Delta-sigma ADCs in a nutshell, part 3: the digital/decimator filter

Following the modulator in the delta-sigma ADC is a digital/decimator circuit. This circuit samples and filters the modulator stream of 1-bit codes. At the modulator output, high-frequency noise and high-speed sample rates are problems. However, because the signal now resides in the digital domain, you can apply a digital-filter function to attenuate the noise and a decimator function to slow the output data rate. Designers often intertwine the digital filter and decimator functions in the same silicon.

Figure 1 shows the signal as it travels through the digital/decimator-filter functions. The digital-filter function operates at the same rate as the modulator sampling rate (Figure 1a). Notice that the 24-bit code-train resembles the original signal (reference 1 and reference 2). In the time domain, it looks like the digital-filter function is responsible for the low noise and high resolution of the delta-sigma converter. However, this function provides a second-order impact on the system noise by rejecting higher frequency noise, where the noise shaping from the modulator dominates noise reduction in the lower frequency band (Figure 1b).

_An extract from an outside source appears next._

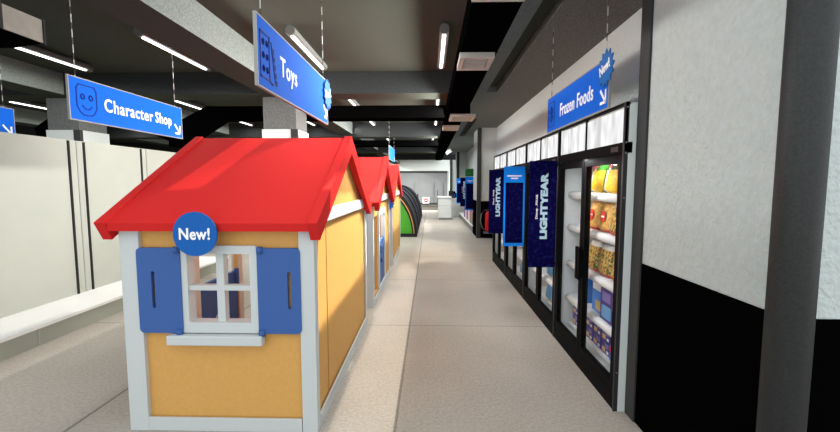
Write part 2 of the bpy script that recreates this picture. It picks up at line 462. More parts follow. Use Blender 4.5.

The digital-filter function provides a digital version of the input, but the data rate is still too fast to be useful. Although it might appear that you have an abundance of high-quality, multibit samples at a high sampling rate, you don’t need most of this data.

The second function of the digital/decimator filter is the decimator. Decimation is the process of reducing a digital signal’s output rate to the system’s Nyquist frequency. One simple way to implement a decimating function is to average together groups of 24-bit codes (Figure 1c). The decimator accumulates these high-resolution data words, averages several words together, outputs the average results, and dumps the data for the next average. A more economical way to implement a low-power decimator function is to simply pick out a 24-bit word every Kth sample without performing additional averaging. (K is equal to the oversampling or decimation ratio.)

Almost all delta-sigma converters incorporate a class of averaging filters called sinc or FIR filters, named for their frequency response. Many delta-sigma devices use other filters with sinc filters for two-stage decimation. Low-speed industrial delta-sigma ADCs usually use only a sinc filter.

In the frequency domain, you can see that this digital/decimator filter simply applies a lowpass filter to the signal (Figure 1b). In so doing, the digital/decimator filter has attenuated the higher frequency-modulator quantization noise. With the reduced quantization noise, the signal re-emerges in the time domain.